O título Corsage remete a um forte símbolo de contenção e restrição: o corpete que moldava a figura feminina, impondo aos corpos uma forma quase inumana.
A atriz Vicky Krieps, premiada pelo desempenho no Festival de Cannes de 2022, completa a releitura a contrapelo.
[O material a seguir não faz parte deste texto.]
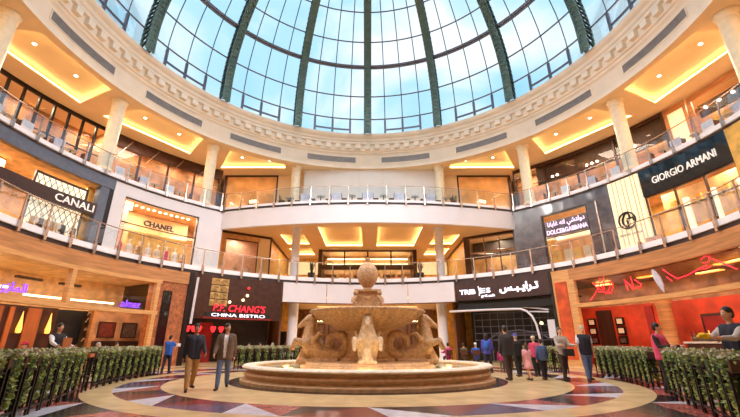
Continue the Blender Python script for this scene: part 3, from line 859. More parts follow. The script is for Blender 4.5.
# ================================================================ GROUND LEVEL
W0=15.5
# left restaurant
pier('trim_19',-AM,-52.2,W0-.05,W0+.2,5.18,5.98,'honey_wood')
g=G();g.arc(W0-.1,W0+.2,-AM,-59.2,5.0,5.2);struct('trim_20',g,'honey_frame')
g=G();g.arc(W0-.12,W0+.25,-AM,-59.2,3.05,3.28);struct('trim_20',g,'honey_frame')
for a in(-AM,-79.6,-60.0):
    g=G();g.arc(W0-.1,W0+.2,a-.45,a+.45,0 if a==-60.0 else 3.05,5.2,1);struct('trim_20',g,'honey_frame')
g=G();n=20;v=[P(W0+.05,-AM+(AM-60)*i/n,z) for i in range(n+1) for z in(3.28,5.0)];g.add(v,[(2*i,2*i+2,2*i+3,2*i+1) for i in range(n)]);struct('window_15',g,'shop_glass',smooth='all')
g=G();g.arc(W0+.25,22,-AM,-59,5.12,5.2);struct('ceiling',g,'interior_tan')
g=G();g.arc(19.9,20.1,-AM,-59,3.3,5.15);struct('wall_left',g,'interior_tan')
g=G();g.arc(19.3,19.6,-AM,-70.9,0,3.3);struct('wall_left',g,'dark_wood')
for i,(a0,a1) in enumerate(((-84.5,-82.8),(-81.6,-79.6),(-78.6,-77.9),(-75.9,-73.7),(-90,-87))):
    g=G();g.arc(19.2,19.3,a0,a1,0,3.2);o=part('wall_panel',g,'orange_wood');tag(o,'upright orange wood wall panel in the left restaurant, %s'%['far left','left of the first cone lamp','narrow one by the first cone lamp','between the two cone lamps','out at the left edge'][i],'panel')
for i,a in enumerate((-76.8,-72.3)):
    t=thing('wall_lamp','glowing amber cone shaped wall lamp, %s of the two in the left restaurant'%('left' if i==0 else 'right'),'lamp',P(19.1,a,1.85))
    g=G();g.lathe([(.02,0),(.12,.05),(.135,.25),(.08,.6),(.04,.9),(.012,1.15)],16);part('lamp_shade',g,'lamp_glass',t,smooth='all',rel=True)
    g=G();g.box(-.05,.05,-.05,.05,-.05,.02);part('bracket',g,'near_black',t,rel=True)
g=G();g.arc(19.9,20.1,-70.9,-65.4,0,3.3);struct('wall_left',g,'near_black')
t=thing('hanging_ornament','white curled ornaments strung down the dark doorway of the left restaurant','ornament',P(18.9,-66.3,1.2))
g=G();g.tube([(0,0,0),(0,0,2.2)],.012,5);part('cord',g,'near_black',t,rel=True)
for z,s in((1.9,.6),(1.5,.8),(.95,.4),(.35,.6)):
    g=G();g.tube([(.12*s*cos(q*.6),0,z+.16*s*sin(q*.9)) for q in range(9)],.035,6);part('curl',g,'steel',t,rel=True)
pier('wall_left',-65.4,-64.7,18.9,19.2,0,3.3,'honey_wood')
pier('wall_left',-64.7,-52.4,18.9,19.1,1.5,3.5,'interior_orange')
pier('wall_left',-64.7,-52.4,18.86,19.1,0,1.5,'dark_wood')
for i,(a0,a1,m) in enumerate(((-64.0,-61.1,'art_red'),(-59.5,-56.9,'art_grey'),(-55.2,-53.1,'art_brown'))):
    t=thing('framed_picture','square %s picture on the lit orange wall of the left restaurant, %s of three'%(['rust red','dull brown','dark brown'][i],['leftmost','middle','rightmost'][i]),'picture',P(18.85,(a0+a1)/2,1.8))
    g=G();g.arc(18.8,18.88,a0,a1,1.75,2.6);part('canvas',g,m,t)
    g=G();g.arc(18.77,18.88,a0-.15,a1+.15,2.6,2.66);g.arc(18.77,18.88,a0-.15,a1+.15,1.69,1.75);g.arc(18.77,18.88,a0-.15,a0,1.69,2.66,1);g.arc(18.77,18.88,a1,a1+.15,1.69,2.66,1);part('frame',g,'dark_wood',t)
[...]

Sua Elizabeth não é uma anacrônica adolescente revoltada, mas uma mulher madura, refém dos códigos restritos e curiosa pelas novidades, entre as quais estava o cinema.
A técnica, que ela descobre por meio do inventor Louis Le Prince, um dos pioneiros do cinema, revela-se como novo meio não apenas de registrar, mas também de construir imagens.
Em vez da modorrenta fórmula das cinebiografias, Corsage arranca Sissi de sua prisão romântica para mostrá-la como testemunha de seu próprio tempo.
Por meio de seu olhar, a política escapa da alçada patriarcal e revela-se nos corpos e nos hospitais, onde as mulheres eram tratadas como “histéricas”. Quando jovens, elas apenas reproduziam a velha ordem.
Elizabeth deixa de ser, assim, uma figura histórica e torna-se uma alma viva, que pulsa e ainda transmite sinais. •
PUBLICADO NA EDIÇÃO Nº 1242 DE CARTACAPITAL, EM 18 DE JANEIRO DE 2023.
Este texto aparece na edição impressa de CartaCapital sob o título “Uma princesa agora imperfeita”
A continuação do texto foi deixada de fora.